EXERCISE PROMPT ▸
Filter the entries below, keeping only lines with the word "pixels".

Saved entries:
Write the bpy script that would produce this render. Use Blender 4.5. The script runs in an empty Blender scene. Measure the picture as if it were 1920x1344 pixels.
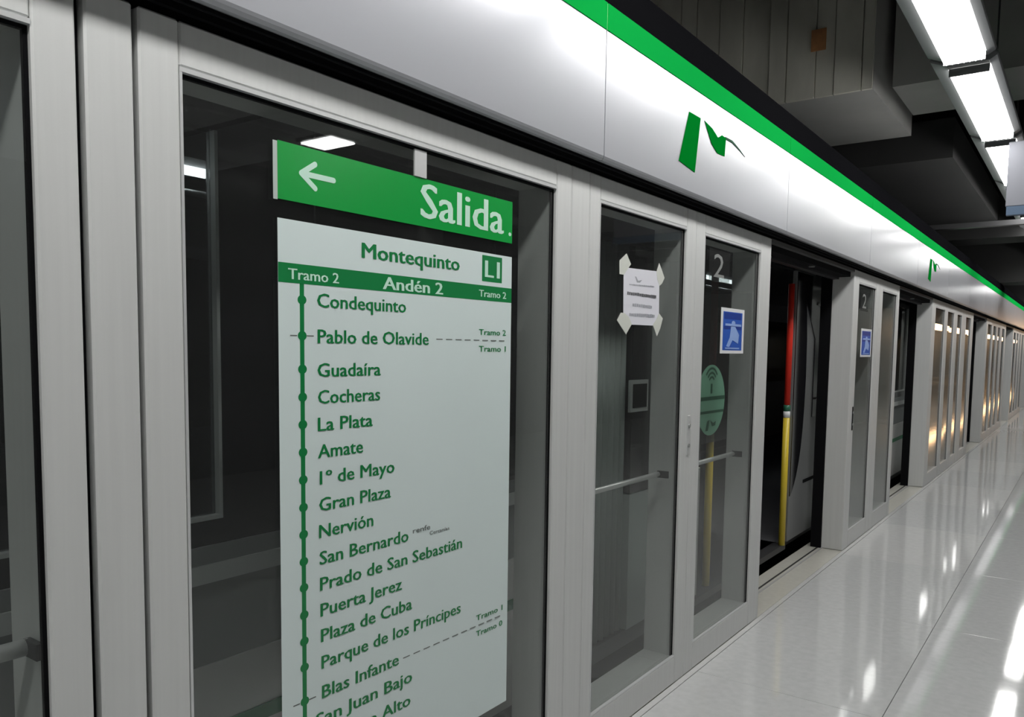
import bpy, bmesh, math, random
from mathutils import Matrix, Vector
random.seed(7)
S = bpy.context.scene
COL = S.collection

# ------------------------------------------------------------------ camera
# world: X away from the platform screen doors, Y along them, Z up
cd = bpy.data.cameras.new('camera'); cam = bpy.data.objects.new('camera', cd); COL.objects.link(cam)
R = ((0.811054579724021, 0.056254708540105225, -0.5822592862941385),
     (0.5848222359365262, -0.055568902492123796, 0.8092558615357834),
     (0.013168943119854672, -0.9968688503724492, -0.07796841728685648))
m = Matrix.Identity(4)
for i in range(3):
    m[i][0] = R[i][0]; m[i][1] = -R[i][1]; m[i][2] = -R[i][2]
m[0][3], m[1][3], m[2][3] = 1.4435, 0.0, 1.5
cam.matrix_world = m
cd.sensor_width = 36; cd.sensor_fit = 'HORIZONTAL'; cd.lens = 1500 / 1920 * 36
cd.shift_y = 98 / 1920
cd.clip_start = .02; cd.clip_end = 300
S.camera = cam

# ------------------------------------------------------------------ world, exposure, light levels
w = bpy.data.worlds.new('world'); S.world = w; w.use_nodes = True
w.node_tree.nodes['Background'].inputs[0].default_value = (.9, .95, 1, 1)
w.node_tree.nodes['Background'].inputs[1].default_value = .012
S.view_settings.view_transform = 'Standard'; S.view_settings.look = 'None'
S.view_settings.gamma = 1; S.view_settings.use_curve_mapping = False
S.view_settings.exposure = 0.0
LAMP = 20.5          # radiance of the platform luminaires
TRAM_LAMP = 2.2      # radiance of the tram's interior strip
WARM = 11.0          # radiance of the warm lights on the far side
for k, v in dict(max_bounces=8, diffuse_bounces=4, glossy_bounces=4, transparent_max_bounces=16, transmission_bounces=4).items():
    setattr(S.cycles, k, v)
S.cycles.use_denoising = True
S.cycles.sample_clamp_indirect = 6

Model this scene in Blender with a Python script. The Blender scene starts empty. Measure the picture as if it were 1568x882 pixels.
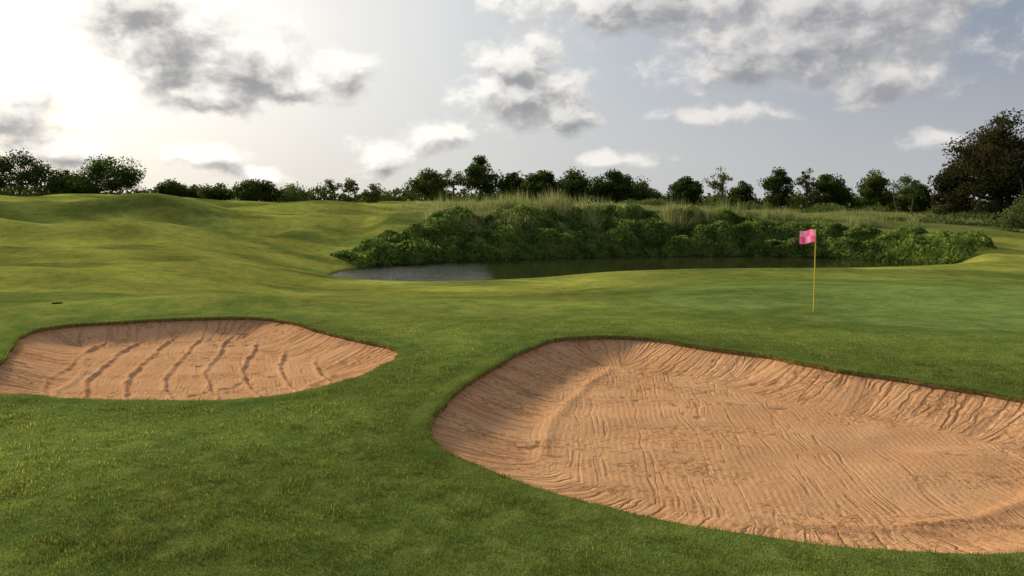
import bpy, math, numpy as np
from mathutils import Vector
rng=np.random.default_rng(7)
S=bpy.context.scene
S.view_settings.view_transform='Standard'; S.view_settings.look='None'; S.view_settings.exposure=0
# ---------------------------------------------------------------- helpers
def sstep(a,b,x):
    t=np.clip((x-a)/(b-a),0,1); return t*t*(3-2*t)
_tab=np.random.default_rng(3).random((256,256))
def vnoise(x,y,off=0):
    x=np.asarray(x)+off*17.3; y=np.asarray(y)+off*9.1
    xi=np.floor(x).astype(int); yi=np.floor(y).astype(int)
    fx=x-xi; fy=y-yi; fx=fx*fx*(3-2*fx); fy=fy*fy*(3-2*fy)
    a=_tab[xi&255,yi&255]; b=_tab[(xi+1)&255,yi&255]; c=_tab[xi&255,(yi+1)&255]; d=_tab[(xi+1)&255,(yi+1)&255]
    return (a*(1-fx)+b*fx)*(1-fy)+(c*(1-fx)+d*fx)*fy
def fbm(x,y,o=4,off=0):
    s=0;a=1;t=0
    for i in range(o):
        s=s+a*vnoise(x*2**i,y*2**i,off+i*3); t+=a; a*=.5
    return s/t
def catmull(P,step,closed=True):
    P=np.array(P,float); n=len(P); out=[]
    for i in range(n):
        p0,p1,p2,p3=P[i-1],P[i],P[(i+1)%n],P[(i+2)%n]
        k=max(2,int(np.linalg.norm(p2-p1)/step))
        for j in range(k):
            t=j/k
            out.append(.5*((2*p1)+(-p0+p2)*t+(2*p0-5*p1+4*p2-p3)*t*t+(-p0+3*p1-3*p2+p3)*t**3))
    return np.array(out)
def sdist(x,y,poly,pad=3.0):
    shp=x.shape; x=x.ravel(); y=y.ravel()
    D=np.full(x.shape,1e3); A=np.zeros(x.shape)
    m=(x>poly[:,0].min()-pad)&(x<poly[:,0].max()+pad)&(y>poly[:,1].min()-pad)&(y<poly[:,1].max()+pad)
    xs=x[m]; ys=y[m]; d=np.full(xs.shape,1e9); a=np.zeros(xs.shape); ins=np.zeros(xs.shape,bool); L=0
    for i in range(len(poly)):
        p=poly[i]; q=poly[(i+1)%len(poly)]; e=q-p; l2=e@e; l=math.sqrt(l2)
        t=np.clip(((xs-p[0])*e[0]+(ys-p[1])*e[1])/l2,0,1)
        dd=(xs-p[0]-t*e[0])**2+(ys-p[1]-t*e[1])**2
        c=dd<d; d=np.where(c,dd,d); a=np.where(c,L+t*l,a)
        cr=((p[1]>ys)!=(q[1]>ys))
        if abs(e[1])>1e-9: ins^=cr&(xs<(e[0]*(ys-p[1])/e[1]+p[0]))
        L+=l
    d=np.sqrt(d); d[ins]*=-1
    D[m]=d; A[m]=a
    return D.reshape(shp),A.reshape(shp)
def mesh_np(name,V,F,mats=(),smooth=True,attrs=None,fmat=None):
    me=bpy.data.meshes.new(name); V=np.asarray(V,np.float32); F=np.asarray(F,np.int32)
    me.vertices.add(len(V)); me.vertices.foreach_set('co',V.ravel())
    k=F.shape[1]; me.loops.add(F.size); me.loops.foreach_set('vertex_index',F.ravel())
    me.polygons.add(len(F)); me.polygons.foreach_set('loop_start',np.arange(0,F.size,k,dtype=np.int32))
    me.polygons.foreach_set('loop_total',np.full(len(F),k,np.int32))
    me.polygons.foreach_set('use_smooth',np.full(len(F),smooth,bool))
    if fmat is not None: me.polygons.foreach_set('material_index',np.asarray(fmat,np.int32))
    for m in mats: me.materials.append(m)
    if attrs:
        for n,a in attrs.items():
            a=np.asarray(a,np.float32)
            if a.ndim==1:
                at=me.attributes.new(n,'FLOAT','POINT'); at.data.foreach_set('value',a)
            else:
                at=me.attributes.new(n,'FLOAT_VECTOR','POINT'); at.data.foreach_set('vector',a.ravel())
    me.update(calc_edges=True); me.validate()
    ob=bpy.data.objects.new(name,me); S.collection.objects.link(ob); return ob
class N:
    def __init__(s,nt): s.nt=nt; s.nt.nodes.clear()
    def new(s,t,**k):
        n=s.nt.nodes.new(t)
        for a,b in k.items(): setattr(n,a,b)
        return n
    def put(s,sock,v):
        if isinstance(v,bpy.types.NodeSocket): s.nt.links.new(v,sock)
        else:
            sock.default_value=v
    def m(s,op,a,b=0.0,c=None,clamp=False):
        n=s.new('ShaderNodeMath',operation=op); n.use_clamp=clamp
        s.put(n.inputs[0],a); s.put(n.inputs[1],b)
        if c is not None: s.put(n.inputs[2],c)
        return n.outputs[0]
    def v(s,op,a,b=(0,0,0)):
        n=s.new('ShaderNodeVectorMath',operation=op); s.put(n.inputs[0],a); s.put(n.inputs[1],b)
        return n.outputs['Value'] if op in('LENGTH','DOT_PRODUCT') else n.outputs[0]
    def mix(s,f,a,b,bt='MIX'):
        n=s.new('ShaderNodeMix',data_type='RGBA',blend_type=bt)
        s.put(n.inputs[0],f); s.put(n.inputs[6],a); s.put(n.inputs[7],b); return n.outputs[2]
    def ss(s,x,a,b):
        n=s.new('ShaderNodeMapRange',interpolation_type='SMOOTHSTEP'); s.put(n.inputs[0],x)
        n.inputs[1].default_value=a; n.inputs[2].default_value=b; return n.outputs[0]
    def noise(s,vec,scale,detail=3,rough=.5,out=0,dist=0):
        n=s.new('ShaderNodeTexNoise'); s.put(n.inputs['Vector'],vec); n.inputs['Scale'].default_value=scale
        n.inputs['Detail'].default_value=detail; n.inputs['Roughness'].default_value=rough
        n.inputs['Distortion'].default_value=dist; return n.outputs[out]
    def attr(s,name,out='Fac'):
        n=s.new('ShaderNodeAttribute'); n.attribute_name=name; return n.outputs[out]
    def bump(s,h,st,d,nrm=None):
        n=s.new('ShaderNodeBump'); n.inputs['Strength'].default_value=st; n.inputs['Distance'].default_value=d
        s.put(n.inputs['Height'],h)
        if nrm is not None: s.put(n.inputs['Normal'],nrm)
        return n.outputs[0]
def mat(name):
    m=bpy.data.materials.new(name); m.use_nodes=True; return m,N(m.node_tree)
def finish(n,col,rough=.8,nrm=None,spec=.3,transl=0,metal=0):
    if spec==0:
        b=n.new('ShaderNodeBsdfDiffuse'); n.put(b.inputs['Color'],col)
    else:
        b=n.new('ShaderNodeBsdfPrincipled'); n.put(b.inputs['Base Color'],col); n.put(b.inputs['Roughness'],rough)
        b.inputs['Specular IOR Level'].default_value=spec; b.inputs['Metallic'].default_value=metal
    if nrm is not None: n.put(b.inputs['Normal'],nrm)
    o=n.new('ShaderNodeOutputMaterial'); sh=b.outputs[0]
    if transl:
        t=n.new('ShaderNodeBsdfTranslucent'); n.put(t.inputs[0],col)
        mx=n.new('ShaderNodeMixShader'); mx.inputs[0].default_value=transl
        n.nt.links.new(sh,mx.inputs[1]); n.nt.links.new(t.outputs[0],mx.inputs[2]); sh=mx.outputs[0]
    n.nt.links.new(sh,o.inputs[0])
def rgb(r,g,b): return (r,g,b,1)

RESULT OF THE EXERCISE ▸
Write the bpy script that would produce this render. Use Blender 4.5. The script runs in an empty Blender scene. Measure the picture as if it were 1920x1344 pixels.
Model this scene in Blender with a Python script. The Blender scene starts empty. Measure the picture as if it were 1568x882 pixels.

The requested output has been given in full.